I listened to a podcast interview with Robert Wright and read this article in the Wall Street Journal, and I thought it was an interesting (and humorous) perspective on why he believes evolutionary psychology explains "Why Buddhism is True," the title of his new book.
"Much of Buddhism can be boiled down to a bad-news/good-news story. The bad news is that life is full of suffering and we humans are full of illusions. The good news is that these two problems are actually one problem: If we could get rid of our illusions—if we could see the world clearly—our suffering would end.

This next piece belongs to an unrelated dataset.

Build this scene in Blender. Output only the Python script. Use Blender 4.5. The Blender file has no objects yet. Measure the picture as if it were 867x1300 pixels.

And there’s more good news: Buddhism offers tools for doing that job. A good example is the type of meditation known as mindfulness meditation, now practiced by millions of people in the U.S. and other places far from Buddhism’s Asian homeland. Mindfulness meditation, Buddhists say, can change our perspective on feelings such as anxiety and rage and thereby sap their power to warp our vision and make us suffer.
These claims—the bad news and the good—are more than two millennia old, but they’re now getting important support from evolutionary psychology, the modern study of how natural selection engineered the human mind...
Of course, anxiety is unpleasant. But natural selection doesn’t care about that. It doesn’t even care that some of this unpleasantness will be for naught—that your toddler turned out to be in the hut next door, and the nightmare scenario that for a moment seemed so real was all in your head. Better safe than sorry, from natural selection’s point of view. 'False positives' are a feature, not a bug, even though they make you suffer by fostering an illusion....
And here is where an evolutionary perspective can be helpful. Mindfulness calls for a kind of skepticism toward feelings. Rather than automatically following their guidance, you critically inspect them and decide which ones to trust. Evolutionary psychology helps to explain why this skepticism is warranted—why so many human feelings are unreliable guides. We don’t generally think of Darwin and the Buddha as being on the same wavelength, but in this and other ways their worldviews turn out to harmonize nicely."